The War in Afghanistan has gone on for 17 years and counting — and there's no end in sight. In Pulitzer Prize-winning reporter Steve Coll's new book about the history of the war, he investigates how the United States went from the shock of 9/11 to the stalemate we're in now. It's titled "Directorate S: The C.I.A. and America's Secret Wars in Afghanistan and Pakistan, " and it focuses on the mistakes made by U.S. intelligence, then and now. His previous book, "Ghost Wars," chronicled Afghanistan's descent into violence and terrorism, starting with the Soviet takeover and ending the day before 9/11.
Coll joined Boston Public Radio to discuss "Directorate S" and what he's learned from covering Afghanistan for 30 years. Below are highlights from the interview.
On the meaning of the title
Coll: "Directorate S" is the covert action wing of the Pakistani intelligence services, Inter-Services Intelligence, or ISI. We used to work with them, the CIA worked with them in the 1980s ... to defeat the Soviet occupation by arming and funding Islamist Afghan mujahideen guerrillas. After 2001, they went back into action essentially against NATO and the United States, [and] after 2006 or so running the same playbook we had run against the Soviets in the 1980s.
On the mistakes that America repeated in Afghanistan and Iraq
Coll: [The Bush Administration] didn't anticipate the cascading consequences of their invasion. They didn't anticipate the struggle they would have to establish a new democratic government in Iraq. Then — and this happened in Afghanistan at the same time, and is an important part of the story in the book — they were informed by hubris about the rapid success of their initial military operations both in Iraq and Afghanistan.
In both countries, they made the same mistake ... History's lesson is, if you win a war, you better win the peace by incorporating into post-war politics as many of the defeated population as you can. Yes, you can hold leaders of the enemy force accountable. You can try war criminals, the way we did in Germany and Japan. But if you want a stable post-war environment, you can't treat every foot soldier, every lieutenant, as if they were part of the problem forever. But we did that, both in Afghanistan, where we treated every Taliban foot soldier as a candidate for Guantanamo, and shipped off hundreds of them, seeding the bitterness that came back when they came back. We did the same thing in Iraq. We dissolved the Ba'ath Party and disenfranchised, essentially, a big chunk of the population who immediately went to war with us.
We haven't had a diplomatic strategy to complement the military strategy in years. Certainly, there's no sign of that on the horizon now.
On the parallels between Afghanistan and Vietnam
Coll: There's a couple of scenes in the beginning of the Obama Administration in the book where Richard Holbrooke, who was the diplomat who was appointed to try to negotiate some kind of resolution to the Afghan War by President Obama, he gets crosswise with the president. He's kind of a self-dramatizing personality and Obama doesn't like his tones, but one reason he offends the president is he keeps mentioning Vietnam as a cautionary example because Holbrooke was there as a young diplomat.
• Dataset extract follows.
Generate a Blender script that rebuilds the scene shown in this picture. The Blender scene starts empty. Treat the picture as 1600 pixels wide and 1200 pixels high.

Obama finds this annoying. When I was going back through my notes, I was talking to Holbrooke around this time and he mentioned he had really alienated the president by referring to Vietnam as a framework for making decisions about troop escalations. Then he said, "They shouldn't be so afraid of history." At the time I thought, "Okay, that's a clever line." Now, 10 years on, looking back at that, [it's] very powerful.
On where we are now
The Trump Administration has come in doing the same thing that the Obama Administration did [and] maybe the Bush Administration did when it came in. There's this kind of "thing" in Washington where you come to power and you assume everything the previous administration did was wrong and all their assumptions were wrong. The Trump Administration thinks it has really reset the war in Afghanistan because it has put pressure on Pakistan, withdrawn aid or suspended aid, and loosened the rules of engagement on the battlefield. So they've dropped more bombs and they are maybe more aggressive in combat than the special forces were in the late Obama years ...
But there's 10-15,000 international troops and tens of thousands — but not hundreds of thousands — of capable Afghan security forces. The Afghan army suffers from illiteracy, from poverty, from ethnic factionalism. To think you're going to accomplish on the battlefield with that force what 150,000 of the best infantry in the world couldn't accomplish doesn't seem very plausible.
On what we should do next
My experience of Afghanistan is that Afghans deserve better from us than just to be abandoned. We made promises to the Afghan population that we would support their constitutional restoration, the resurrection of an independent Afghanistan, and we've failed them. To just walk away doesn't seem right. It would almost certainly strengthen the Taliban and the Islamic State.
There are alternatives to the status quo. One would be to carry out a diplomatic and negotiating strategy that was as well-resourced, as high a priority, as our military strategy. This is one of the contradictions that has lasted a decade, which is: every general who goes over for the United States to command the war will say, "There is no purely military solution to this war."... But we only resource military action. We haven't had a diplomatic strategy to complement the military strategy in years. Certainly, there's no sign of that on the horizon now.